If you think you know what tools you will need in 5 years, you are probably wrong.

If you are budgeting so that you buy sets of an item over several years, you’ll have a dichotomous challenge: the item will become both cheaper AND less desirable.

If your infrastructure can’t support the technology you have, your technology is ineffective.

If you don’t invest in a learning culture for adults, your ‘knowledge infrastructure’ will hold you back.

The 5 year technology plan? Do this 5 years in a row: Purchase/spend for this year; make sure your infrastructure can support your needs for next year; and, re-evaluate frequently.


My advice beyond this:

7 comments on “The 5 Year Technology Plan

  1. Consistent and constant evaluation is necessary to maintain technologies. As tech ages and advances are made, we must adjust and adapt both the hardware and software and our knowledge of each must keep up.
    The most imprtant aspect is the necessary training and continual motivation for the users of the learning tools provided.

  2. I spent a few years as the Manager of Technology for my school district and worked to convince management at the time that this was the correct approach to planning … keep your focus on today and the near future, not on the 5 year future. Management changed and thoughts were that we needed to look farther ahead. Eventually, I was relieved of my position because of budget and without a principalship to be had in the district, took an early retirement. Now, I am back as a principal and there is new management again and a new technology principal (smart, he remains a principal). There is a current 5 year plan being written and an expectation to have that delivered in the next month or so. I have not been invited to be a part of the committee, so I have no knowledge of whether they are moving back to the kind of thinking you espouse above and which I share, or whether they are moving to a plan that will be as firm as can be for the next 5 years. Only time will tell, I guess.

  3. I’m so very thankful that my principal insisted on installing the same high-quality wifi in the elementary school as was installed in the middle and high schools.

    Last week, we had almost all 200 fifth graders doing similar projects at the same time. Had my principal not planned for immediate needs, teachers and students would have been really frustrated by slow speeds.

    Good reminders.

  4. I just sent a link to this post to our college’s technology coordinator.
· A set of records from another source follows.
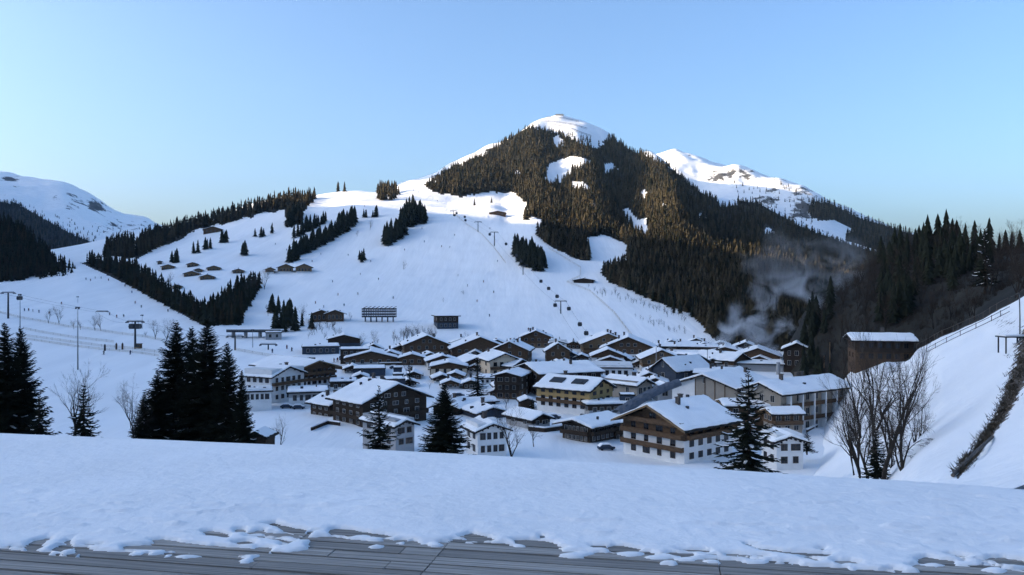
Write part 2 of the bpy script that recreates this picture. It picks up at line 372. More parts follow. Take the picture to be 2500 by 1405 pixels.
def ground_sheet(name, sheet, mats, fm=None):
    o = link(name, sheet.mesh(name, mats, fm)); o['kind'] = 'structure'; return o
ground_sheet('valley', valley, [snow, forest_floor], floor_of(W_MOUNTAIN+W_RIDGE+W_GULLY, W_HOLES))
ground_sheet('wooded_hill', hill_l, [snow, forest_floor], floor_of(W_HILL_L))
def add_bare(me, val): me.attributes.new('bare', 'FLOAT', 'POINT').data.foreach_set('value', np.asarray(val, np.float32).ravel())
def blob(X, Y, x, y, rx, ry): return np.exp(-((X-x)/rx)**2-((Y-y)/ry)**2)
_m = far_l.mesh('distant_mountain', [snow_rock, forest_floor], floor_of(W_FARL)); X_, Y_ = far_l.XX, far_l.Y
add_bare(_m, .26+.24*blob(X_, Y_, 170, 490, 55, 22)+.34*blob(X_, Y_, 235, 505, 28, 14)+.35*blob(X_, Y_, 25, 438, 22, 8)+.20*blob(X_, Y_, 300, 555, 70, 20)-.6*(Y_ > 600))
link('distant_mountain', _m)['kind'] = 'structure'
_m = far_r.mesh('distant_peak', [snow_rock, forest_floor], floor_of(W_FARR)); X_, Y_ = far_r.XX, far_r.Y
add_bare(_m, .22+.28*blob(X_, Y_, 1900, 490, 90, 45)+.3*blob(X_, Y_, 1830, 430, 60, 14)+.25*blob(X_, Y_, 1960, 520, 40, 30)+.2*blob(X_, Y_, 1740, 430, 60, 20))
link('distant_peak', _m)['kind'] = 'structure'
bk = bank.mesh('snow_bank', [snow_soil]); _x = bank.XX.ravel(); _y = bank.Y.ravel()
_line = np.array([(2338,1165),(2392,1095),(2444,1015),(2482,935),(2512,845),(2572,745),(2732,600)], float)
_D = np.full(len(_x), 1e9)
for (_a, _c) in zip(_line[:-1], _line[1:]):
    _ab = _c-_a; _t = np.clip(((_x-_a[0])*_ab[0]+(_y-_a[1])*_ab[1])/(_ab@_ab), 0, 1); _D = np.minimum(_D, np.hypot(_x-_a[0]-_t*_ab[0], _y-_a[1]-_t*_ab[1]))
_w = np.interp(_y, [700,860,960,1090,1165], [28,26,20,9,4])
_b = np.clip(1.0-_D/_w*.55, 0, 1)+.42*np.exp(-((_x-2455)/50)**2-((_y-790)/45)**2)
bk.attributes.new('bare', 'FLOAT', 'POINT').data.foreach_set('value', _b.astype(np.float32))
link('snow_bank', bk)['kind'] = 'structure'
ground_sheet('wooded_slope', hill_r, [snow, forest_floor], lambda x, y, d: np.ones(x.shape, int))

# snow plain under everything, out to the horizon
g = MB(); R = 8000
g.add([(math.cos(t)*R, math.sin(t)*R, -75) for t in np.linspace(0, 2*math.pi, 48, endpoint=False)], [tuple(range(48))])
g.build('ground', snow)['kind'] = 'structure'
# the mountain on the sunny side of the valley, beyond the left edge of the view, which keeps the valley floor in shade
def big_ridge(name, path, half, seed, m_=None):
    P = np.array(path, float); n = 120
    t = np.linspace(0, 1, n)*(len(P)-1); ridge = np.stack([np.interp(t, np.arange(len(P)), P[:, k]) for k in range(3)], 1)
    dirv = np.gradient(ridge[:, :2], axis=0); dirv /= np.linalg.norm(dirv, axis=1)[:, None]; nor = np.stack([dirv[:, 1], -dirv[:, 0]], 1)
    w = np.linspace(-1, 1, 61); V = []
    for i in range(n):
        q = ridge[i, :2][None]+nor[i][None]*(w*half)[:, None]
        h = -80+(ridge[i, 2]+80)*(1-np.abs(w))**1.15+fbm(q[:, 0]/300, q[:, 1]/300, 4, seed)*34*(1-np.abs(w)**4)*np.minimum(1, np.abs(w)*3)
        V.append(np.concatenate([q, h[:, None]], 1))
    V = np.array(V).reshape(-1, 3); a = (np.arange(n-1)[:, None]*61+np.arange(60)[None]).reshape(-1)
    o = link(name, np_mesh(name, V, np.stack([a, a+61, a+62, a+1], 1), [m_ or snow], None, True)); o['kind'] = 'structure'
big_ridge('mountain', [(-900,-2600,450),(-1000,-600,430),(-1085,300,355),(-1135,825,356),(-1150,1010,350),(-1155,1065,347),(-1162,1165,343),(-1190,1260,316),(-1210,1325,278),(-1240,1395,296),(-1310,1545,520),(-1400,1625,545),(-1850,2080,800),(-2700,2850,900),(-4000,4500,1080)], 340, 3)

# dark wooded mountains added out of view, right and behind, to shape the bounced light
big_ridge('mountain', [(3900,3000,750),(3300,2200,750),(2700,1300,700),(2200,400,650),(1500,-600,600),(900,-1700,650),(-300,-2300,600)], 1150, 5, forest_floor)
# ------------------------------------------------------------------ trees
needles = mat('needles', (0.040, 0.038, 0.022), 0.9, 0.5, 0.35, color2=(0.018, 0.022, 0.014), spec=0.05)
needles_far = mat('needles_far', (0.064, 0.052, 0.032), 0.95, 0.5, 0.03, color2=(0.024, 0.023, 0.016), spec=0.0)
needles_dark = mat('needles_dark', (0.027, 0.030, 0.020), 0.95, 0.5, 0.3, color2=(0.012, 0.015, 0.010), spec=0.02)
bark = mat('bark', (0.055, 0.042, 0.032), 0.95, 0.5, 2.0, color2=(0.030, 0.024, 0.02), spec=0.05)
bark_grey = mat('bark_grey', (0.045, 0.038, 0.032), 0.95, 0.5, 2.0, color2=(0.022, 0.019, 0.016), spec=0.05)
twigs = mat('twigs', (0.060, 0.046, 0.036), 0.95, 0.4, 0.2, color2=(0.036, 0.028, 0.022), spec=0.05)

def tier_conifer(seed, tiers, sides, r=0.17):
    """unit-height conifer of ragged drooping tiers: (V, F) triangles"""
    g = np.random.default_rng(seed); V = []; F = []
    for k in range(tiers):
        t = k/tiers; z0 = 0.04+0.90*t; top = min(1.0, z0+0.15+0.55/tiers)
        rr = r*((1-t)**0.8+0.06)*g.uniform(.85, 1.1)
        n = len(V); V.append((g.normal(0, .008), g.normal(0, .008), top if k < tiers-1 else 1.0))
        a0 = g.uniform(0, 6.28)
        for s in range(sides):
            a = a0+2*math.pi*(s+g.uniform(-.25, .25))/sides; q = rr*(g.uniform(.55, .8) if s % 2 else g.uniform(.85, 1.15))
            V.append((q*math.cos(a), q*math.sin(a), z0+g.uniform(-.03, .02)+(0.02 if s % 2 else -.01)))
        for s in range(sides): F.append((n, n+1+s, n+1+(s+1) % sides))
    return np.array(V), np.array(F)

def scatter(sheet, polys, holes, sx, sy, g, jit=.5, dmin=0):
    """points on a sheet spread evenly over woods drawn in photo pixels"""
    out = []
    for poly in polys:
        P = np.array(poly, float); x0, y0 = P.min(0); x1, y1 = P.max(0)
        gx = np.arange(x0, x1, sx); gy = np.arange(y0, y1, sy)
        X, Y = np.meshgrid(gx, gy); X = X+(np.arange(X.shape[0]) % 2)[:, None]*sx/2
        X = X+g.uniform(-jit, jit, X.shape)*sx; Y = Y+g.uniform(-jit, jit, Y.shape)*sy
        ok = inside(poly, X, Y)
        jx = fbm(X/14, Y/14, 2, 3)*7
        for h in holes: ok &= ~inside(h, X+jx, Y)
        for x, y in zip(X[ok], Y[ok]):
            d = sheet.dist(x, y, dmin)
            if d: out.append((x, y, d))
    return out

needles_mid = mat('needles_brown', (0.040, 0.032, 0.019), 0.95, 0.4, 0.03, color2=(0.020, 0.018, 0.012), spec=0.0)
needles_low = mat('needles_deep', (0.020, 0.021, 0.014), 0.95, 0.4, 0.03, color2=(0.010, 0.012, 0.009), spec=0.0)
def forest(name, label, pts, h_m, mats, seeds, spread=.25, tiers=4, sides=6, r=.19):
    g = np.random.default_rng(seeds); tpl = [tier_conifer(seeds*10+k, tiers+(k % 2), sides, r) for k in range(5)]
    Vs = []; Fs = []; Fm = []; n = 0
    for x, y, d in pts:
        V, F = tpl[g.integers(5)]; h = h_m*(1+g.uniform(-spread, spread)); a = g.uniform(0, 6.28); w = h*g.uniform(.7, 1.45)
        c, s = math.cos(a)*w, math.sin(a)*w; p = px(x, y, d)
        Vs.append(np.stack([V[:, 0]*c-V[:, 1]*s+p.x, V[:, 0]*s+V[:, 1]*c+p.y, V[:, 2]*h+p.z-.3], 1)); Fs.append(F+n); n += len(V); Fm.append(np.full(len(F), g.choice(3, p=(.5, .3, .2))))
    o = link(name, np_mesh(name, np.concatenate(Vs), np.concatenate(Fs), [mats, needles_mid, needles_low], np.concatenate(Fm))); tag(o, label, 'forest', None, 'stuff'); return o

g3 = np.random.default_rng(33)
pts = [p for p in scatter(valley, W_MOUNTAIN, W_HOLES, 5.1, 4.0, g3, .6)]
pts = [p for p in pts if fbm(p[0]/26, p[1]/20, 3, 91) < .52 or g3.random() < .3]
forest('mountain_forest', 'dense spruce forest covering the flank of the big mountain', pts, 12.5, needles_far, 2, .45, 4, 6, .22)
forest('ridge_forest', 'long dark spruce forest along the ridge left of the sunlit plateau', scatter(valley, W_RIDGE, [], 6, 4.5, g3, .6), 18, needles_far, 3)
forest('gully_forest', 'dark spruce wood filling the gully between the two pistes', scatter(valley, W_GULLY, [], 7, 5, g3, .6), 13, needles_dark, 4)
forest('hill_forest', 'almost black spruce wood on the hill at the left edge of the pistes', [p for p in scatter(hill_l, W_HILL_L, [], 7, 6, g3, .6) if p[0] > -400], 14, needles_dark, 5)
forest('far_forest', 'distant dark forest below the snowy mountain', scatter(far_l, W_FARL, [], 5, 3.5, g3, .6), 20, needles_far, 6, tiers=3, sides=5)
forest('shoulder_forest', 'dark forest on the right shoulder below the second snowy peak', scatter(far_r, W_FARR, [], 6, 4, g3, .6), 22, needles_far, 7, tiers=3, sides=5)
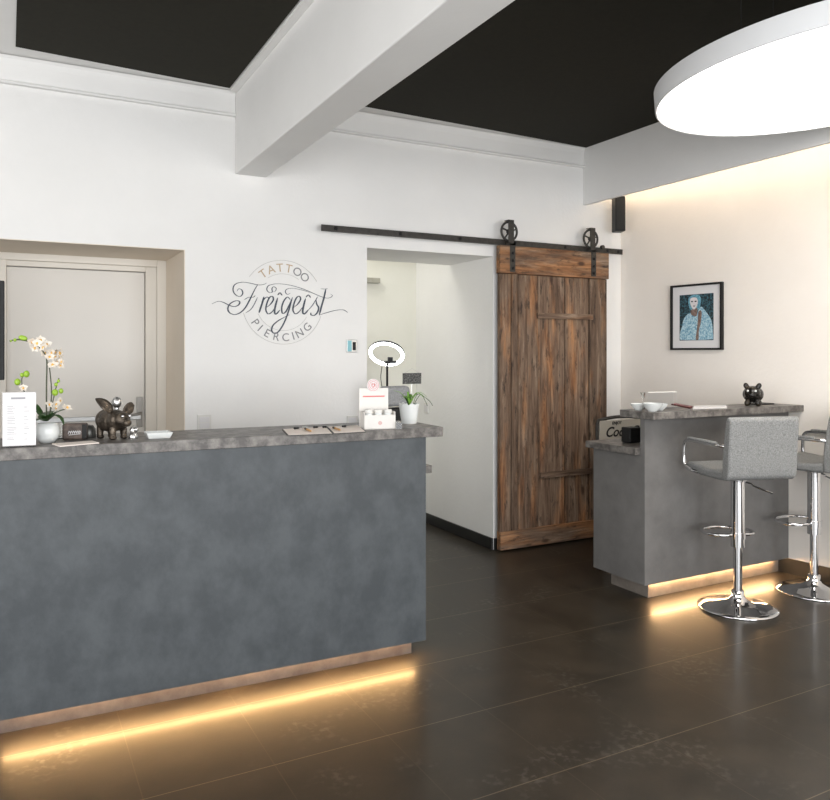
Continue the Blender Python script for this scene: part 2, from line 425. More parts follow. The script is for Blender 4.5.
box(bm, PXA+.015, PXA+.10, -2.4, YW-.001, 2.66, 2.675)
pn = struct(put('trim_5', bm, WALL))
put('led_strip', B(PXA+.05, PXA+.07, -2.3, YW-.06, 2.676, 2.684), LEDC, pn)

# baseboards
def bb(name, x0, x1, y0, y1): return struct(put(name, B(x0, x1, y0, y1, 0.0, 0.085), BASE, bevel=.003))
bb('baseboard_back', MO1+.002, wallx(YW)-.03, YW-.016, YW-.001)
bb('baseboard_middle', LO1+.02, MO0-.002, YW-.016, YW-.001)
bb('baseboard_passage', MO1-.016, MO1-.001, YW-.001, 5.9)
bm = bmesh.new(); prism(bm, [(wallx(4.63)-.001, 4.63), (wallx(4.63)-.008, 4.63), (wallx(-2.3)-.008, -2.3), (wallx(-2.3)-.001, -2.3)], 0, .10)
struct(put('baseboard_right', bm, BASE))

# passage behind the middle opening, and a small room behind
YB = YW+TH
struct(put('wall_passage_far', B(1.2, 3.30, 5.87, 6.02, 0, 3.3), PASSW))
struct(put('wall_passage_right', B(MO1, 3.3, YB, 5.87, 0, 3.3), WALL))
struct(put('wall_passage_left', B(1.1, 1.2, YB, 6.02, 0, 3.3), WALL))
struct(put('ceiling_passage', B(1.1, 3.3, YB, 6.02, 2.75, 2.85), WALL))
# lining added to the left recess, warm bounce and shade painted in
bm = bmesh.new()
box(bm, LO1-.004, LO1, YW+.001, YB-.031, 0, LOZ-.004); box(bm, LO0, LO1, YW+.001, YB-.031, LOZ-.004, LOZ)
struct(put('trim_6', bm, RECESS_TINT))
# left opening: door frame and leaf set deep in the wall
dr = struct(empty('door_1', (0.24, YB-.03, 0)))
YD = YB - .03
bm = bmesh.new()
for (a, b, z1, y0, y1) in ((LO1-.062, LO1-.001, LOZ-.001, YD, YD+.10), (LO1-.131, LO1-.062, LOZ-.048, YD+.02, YD+.10)):
    box(bm, a-.24, b-.24, y0-YD, y1-YD, 0, z1)
box(bm, LO0+.001-.24, LO1-.062-.24, 0, .10, LOZ-.048, LOZ-.001)
box(bm, LO0+.001-.24, LO1-.131-.24, .02, .10, LOZ-.082, LOZ-.048)
box(bm, LO0+.001-.24, LO0+.40-.24, 0, .10, 0, LOZ-.048)
put('door_frame', bm, LACQ, dr, bevel=.004)
bm = bmesh.new()
box(bm, LO0+.40-.24, LO1-.135-.24, .045, .085, 0.01, LOZ-.086)
lf = put('door_leaf', bm, DOORL, dr, bevel=.003)
bm = bmesh.new(); box(bm, LO0+.42-.24, LO1-.16-.24, .030, .044, 1.005, 1.035)
put('rail', bm, STEEL, dr, bevel=.003)
hp = onY(140, 412, YD+.03)
bm = bmesh.new()
hx = hp.x - .24
box(bm, hx-.02, hx+.016, .033, .044, hp.z-.10, hp.z+.10)
tube(bm, [(hx, .036, hp.z-.005), (hx, -.012, hp.z-.005), (hx-.012, -.02, hp.z-.008), (hx-.085, -.02, hp.z-.02)], .009, 10)
put('handle', bm, mat('dull_steel', (.28,.27,.25), .45, .8), dr, bevel=.002)

# ---------------------------------------------------------------- sliding barn door with its rail
DY0, DY1 = 4.585, 4.625       # door front / back
DX0, DX1 = onY(499.3, 300, DY0).x, onY(608, 300, DY0).x
def dX(u): return onY(u, 300, DY0).x
bd = empty('barn_door', ((DX0+DX1)/2, (DY0+DY1)/2, 0.012))
tag(bd, 'sliding barn door of weathered brown planks hanging from a black rail', 'door')
ox, oy = bd.location.x, bd.location.y
def dbx(bm, x0, x1, y0, y1, z0, z1): return box(bm, x0-ox, x1-ox, y0-oy, y1-oy, z0-.012, z1-.012)
xb = [DX0+.006, dX(511.5), dX(518.5), dX(539), dX(566), dX(590), DX1-.002]
bm = bmesh.new()
for i, (a, b) in enumerate(zip(xb, xb[1:])):
    off = (0.0, 0.0, 0.004, 0.010, 0.010, 0.003)[i]
    dbx(bm, a+.0036, b-.0036, DY0+.004+off, DY1, 0.13, 2.02)
put('plank_panel', bm, WOODV, bd, bevel=.003)
put('backing', dbx(bmesh.new(), DX0+.02, DX1-.02, DY1, DY1+.012, .06, 2.1), BLKM, bd)
put('top_board', dbx(bmesh.new(), DX0, DX1, DY0-.012, DY1, 2.022, 2.224), WOODH, bd, bevel=.004)
put('bottom_board', dbx(bmesh.new(), DX0+.006, DX1-.004, DY0-.008, DY1, 0.012, 0.145), WOODH, bd, bevel=.004)
put('batten', dbx(bmesh.new(), dX(537), dX(592), DY0-.012, DY0+.003, 1.70, 1.742), WOODB, bd, bevel=.002)
put('batten', dbx(bmesh.new(), dX(540.5), dX(592), DY0-.004, DY0+.014, 0.505, 0.548), WOODB, bd, bevel=.002)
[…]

He needs as much support as he can get, because he has the right ideas, but the administration is resistant. Your ideas are so logical and fiscally sound that I think he will find it useful in making proposals about how to spend…It sure doesn’t hurt that you worked in Dalian for 2 years! You won’t be just some random foreigner who doesn’t know “local conditions”.

  5. You really have some great points here. I agree with your idea that when we purchase infrastructure that will be used for a long time. I also believe in continuously training the employees to adapt to changes in both technology and infrastructure.